This article in the Atlantic says we need a “new science of progress”. It’s an interesting philosophical question – the universe is all around us, its secrets there for us to reach out and understand. The knowledge that exists to discover is not changing, and yet we seem to only be able to discover it in fits and starts. Are there things we could do to discover it faster? Well, there is something called the scientific method. There is something called technology. The field of economics certainly tries to study progress in a systematic way. How best to educate and train human beings is a perennial field of research. Maybe we need to mash all these together somehow, then add hefty doses of system thinking and data science? Or maybe we just need to find the really smart, innovative, unconventional thinkers and figure out how to harness their genius better?

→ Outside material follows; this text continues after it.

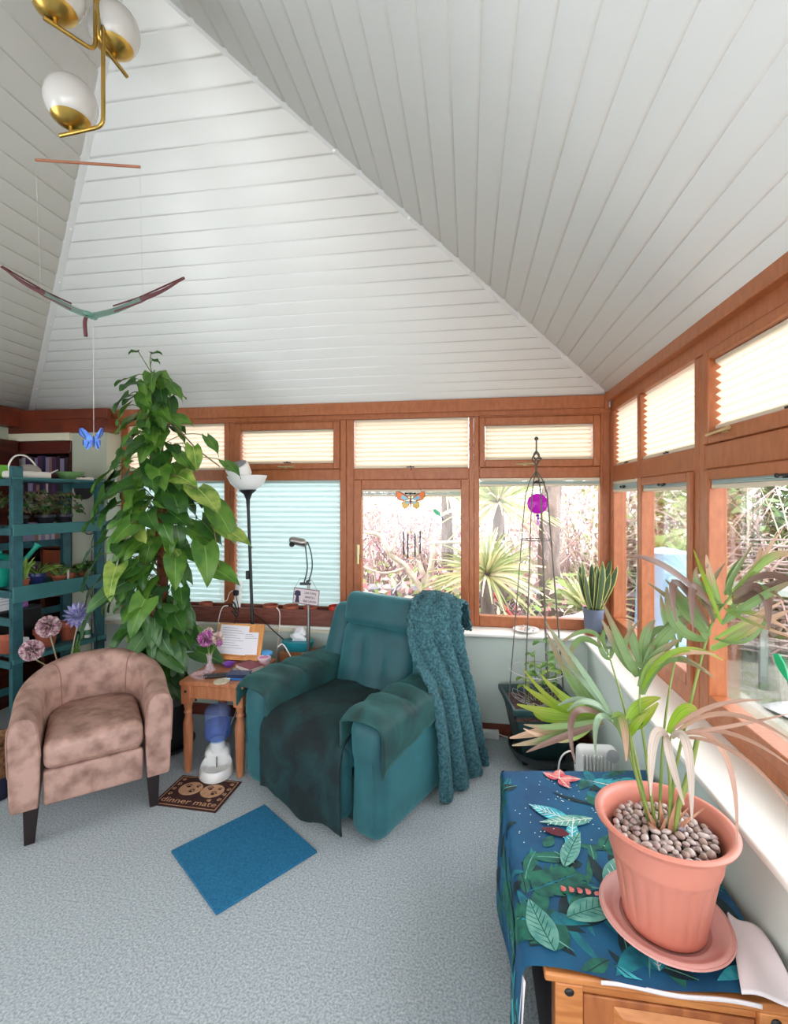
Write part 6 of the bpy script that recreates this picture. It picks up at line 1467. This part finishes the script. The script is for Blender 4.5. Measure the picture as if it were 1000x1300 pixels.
def bush(name, label, c, r, n, m, seed, trunk=True):
    t = thing(name, label, 'tree', (c[0], c[1], -.15)); rnd = random.Random(seed); g = G()
    for k in range(n):
        d = Vector((rnd.gauss(0, 1), rnd.gauss(0, 1), rnd.gauss(0, 1))).normalized() * (rnd.random() ** .35); p = Vector((d.x * r[0], d.y * r[1], c[2] + d.z * r[2]))
        lump = 1 + .18 * math.sin(p.x * 4 + seed) * math.cos(p.z * 3.5); p = Vector((p.x * lump, p.y * lump, p.z))
        a = Vector((rnd.uniform(-1, 1), rnd.uniform(-1, 1), rnd.uniform(-1, .5))).normalized(); b = a.orthogonal().normalized(); s = rnd.uniform(.05, .11)
        g.cur = rnd.randrange(len(m)); g.add([p - a * s, p + b * s * .5, p + a * s, p - b * s * .5], [(0, 1, 2, 3)])
    g.build('crown', m, t, smooth=False)
    if trunk: g = G(); g.tube([(0, 0, 0), (.05, 0, c[2] * .5), (0, 0, c[2] + r[2] * .5)], [.09, .07, .03], 8); g.build('trunk', STONE, t)
EV = [sheer('evergreen_a', (92, 128, 84), .25), sheer('evergreen_b', (130, 162, 112), .25), sheer('evergreen_c', (70, 100, 72), .2)]
bush('evergreen_tree', 'dense green evergreen tree beyond the woven fence, rightmost in the garden', (4.3, 6.6, 1.5), (1.5, 1.0, 1.45), 5200, EV, 51)
bush('evergreen_tree', 'pale green bushy tree left of the dense evergreen, beyond the fence', (3.0, 6.9, 1.3), (.9, .8, 1.2), 2600, [EV[1], TH[4], TH[2]], 52)
bush('flowering_shrub', 'yellow green rounded shrub seen past the corner of the room', (2.1, 5.2, .95), (.4, .4, .55), 900, [TH[4], TH[3]], 53)
WF = mat('weathered_wattle', (168, 152, 146), .85, c2=(128, 112, 110), scale=7, stretch=(1, 1, 6))
wf = thing('woven_fence', 'low woven stick fence across the right side of the garden', 'fence', (3.6, 5.6, -.15), math.radians(-22))
g = G(); rnd = random.Random(61)
for k in range(30):
    z = .14 + k * .042; g.tube([(x, .035 * math.sin(x * 5 + k * math.pi), z + rnd.uniform(-.02, .02)) for x in [-2.1 + .3 * i for i in range(15)]], rnd.uniform(.010, .018), 5)
g.build('woven_sticks', WF, wf)
for x in (-2.05, -1.4, -.75, -.1, .55, 1.2, 1.85): g = G(); g.tube([(x, 0, 0), (x, 0, 1.5)], .028, 7); g.build('stake', WF, wf)
# cordylines
COR = [sheer('cordyline_buff', (206, 200, 150), .25), sheer('cordyline_green', (150, 160, 106), .25), sheer('cordyline_straw', (228, 218, 186), .25)]
BARK = mat('grey_brown_bark', (134, 118, 108), .9, c2=(98, 84, 80), scale=14, stretch=(1, 1, .3), bump=.02, bscale=20)
def cordyline(x, y, z, n, L, label, seed):
    t = thing('cordyline_tree', label, 'tree', (x, y, -.15)); rnd = random.Random(seed); g = G(); c = Vector((0, 0, z + .15))
    for k in range(n):
        a = rnd.uniform(0, 6.283); el = rnd.uniform(-.5, 1.35); d = Vector((math.cos(a) * math.cos(el), math.sin(a) * math.cos(el), math.sin(el))); l = L * rnd.uniform(.75, 1.1)
        g.cur = rnd.choice([0, 0, 1, 2, 2] if el < .4 else [0, 1, 1, 2]); ribbon(g, bez(c, c + d * l * .6, c + d * l + Vector((0, 0, -.22 * l)), 6), .016, (rnd.uniform(-.3, .3), -1, .3), .3, wfn=lambda q: 1 - .8 * q)
    g.build('leaves', COR, t); g = G(); g.tube([(0, 0, 0), (.02, 0, (z + .15) * .5), (0, 0, z + .17)], [.085, .07, .055], 10); g.build('trunk', BARK, t)
cordyline(.30, 5.1, 1.62, 190, .62, 'spiky buff cordyline, taller one left of the obelisk top', 71)
cordyline(.16, 4.55, .95, 170, .55, 'spiky straw coloured cordyline low at left of the corner window', 72)
cordyline(-.25, 5.4, 1.78, 120, .50, 'spiky cordyline partly behind the right bar of the wind chime window', 73)
cordyline(1.15, 5.0, .55, 120, .55, 'low spiky cordyline behind the snake plant', 74)
tr_ = thing('old_tree_trunk', 'rough grey brown tree trunk behind the metal obelisk', 'tree', (.84, 5.2, -.15))
g = G(); g.tube(smoothpath([(0, 0, 0), (.03, 0, .6), (-.02, 0, 1.2), (.05, .1, 2.2)], 5), [.14 - .003 * i for i in range(16)], 12); g.build('trunk', BARK, tr_)
PB = mat('pale_lichen_bark', (206, 196, 178), .85, c2=(172, 158, 142), scale=12, bump=.01, bscale=30)
ct = thing('contorted_tree', 'pale twisted bare tree outside the wind chime window', 'tree', (-.50, 5.0, -.15))
g = G()
for pts, r in (((( .02, 0, 0), (.0, 0, .45), (.06, 0, .85), (-.02, 0, 1.15)), .05), (((.05, 0, .8), (-.15, .05, 1.08), (-.32, .0, 1.22), (-.42, -.05, 1.42), (-.62, 0, 1.45)), .034), (((.06, 0, .85), (.12, 0, 1.15), (.14, 0, 1.38)), .04), (((.1, 0, 1.34), (.35, 0, 1.36), (.62, .05, 1.34), (.9, 0, 1.38)), .02), (((-.32, 0, 1.22), (-.22, -.1, 1.5), (-.36, -.1, 1.66), (-.2, -.1, 1.8), (-.34, 0, 1.9)), .016), (((-.6, 0, 1.44), (-.75, 0, 1.60), (-.62, 0, 1.74), (-.80, 0, 1.82)), .014), (((.4, 0, 1.36), (.5, 0, 1.55), (.38, 0, 1.65), (.55, 0, 1.78)), .012), (((-.15, .05, 1.08), (-.4, 0, 1.02), (-.7, 0, 1.12)), .016), (((.65, .05, 1.34), (.72, 0, 1.56), (.6, 0, 1.66)), .010)):
    sp = smoothpath(pts, 6); n = len(sp); g.tube(sp, [r * (1 - .55 * i / n) for i in range(n)], 8)
g.build('branches', PB, ct)
bn = thing('wooden_pole', 'pale wooden pole lying across below the twisted tree', 'pole', (-.4, 4.75, .62)); g = G(); g.tube([(-1.1, 0, .16), (.5, .1, -.12)], .018, 8); g.build('shaft', PB, bn)
rp = thing('red_cane', 'red painted cane leaning in the garden at left of the obelisk', 'cane', (.28, 4.6, 0)); g = G(); g.tube([(-.10, 0, .82), (.18, .05, .48)], .016, 8); g.build('shaft', mat('faded_red_paint', (206, 84, 84), .6), rp)
cl = thing('garden_cloche', 'white domed garden cloche outside behind the snake plant', 'cloche', (1.0, 4.35, -.15))
g = G(); g.grid(lambda u, v: Vector(((v - .5) * .8, .38 * math.cos(math.pi * u), .82 * math.sin(math.pi * u) * (1 - .25 * abs(v - .5)) )), 20, 6); g.build('cover', mat('white_fleece', (240, 240, 240), .8), cl, solid=.01)
bp_ = thing('water_butt', 'pale blue water butt outside the second right window', 'water butt', (1.62, 4.35, -.15)); g = G(); g.lathe([(0, 0), (.20, 0), (.22, .1), (.22, .75), (.21, 1.0), (.20, 1.32), (.205, 1.36), (0, 1.40)], 28); g.build('barrel', mat('pale_blue_plastic', (150, 190, 220), .5), bp_)
sl_ = thing('timber_sleeper', 'weathered timber sleeper edging the white gravel by the right window', 'sleeper', (2.6, 3.9, -.15), math.radians(64)); g = G(); g.box(-1.2, 1.2, -.1, .1, 0, .24); g.build('beam', mat('sleeper_wood', (178, 156, 124), .85, c2=(146, 122, 96), scale=4, stretch=(1, 6, 6)), sl_, bevel=.01)
wg = thing('white_ground_sheet', 'white ground sheet lying in the garden beyond the timber sleeper', 'sheet', (3.3, 3.9, -.148), math.radians(20)); g = G(); g.grid(lambda u, v: Vector(((u - .5) * 1.1, (v - .5) * 1.8, .03 + .02 * math.sin(9 * u) * math.cos(7 * v))), 14, 14); g.build('sheet', mat('white_fleece', (240, 240, 240), .8), wg, solid=.008)
gp = thing('greenhouse_bench', 'dark slatted greenhouse bench with uprights outside the right window', 'bench', (2.9, 5.0, -.15), math.radians(-15))
for x in (-.5, -.15, .2, .55): g = G(); g.box(x - .03, x + .03, -.03, .03, 0, .95); g.build('upright', mat('grey_green_timber', (128, 138, 130), .8), gp)
g = G(); g.box(-.65, .7, -.2, .2, .92, .98); g.build('top', MATS['grey_green_timber'], gp, bevel=.005)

This is exactly what Progress Studies would investigate. It would consider the problem as broadly as possible. It would study the successful people, organizations, institutions, policies, and cultures that have arisen to date, and it would attempt to concoct policies and prescriptions that would help improve our ability to generate useful progress in the future.
Along these lines, the world would benefit from an organized effort to understand how we should identify and train brilliant young people, how the most effective small groups exchange and share ideas, which incentives should exist for all sorts of participants in innovative ecosystems (including scientists, entrepreneurs, managers, and engineers), how much different organizations differ in productivity (and the drivers of those differences), how scientists should be selected and funded, and many other related issues besides.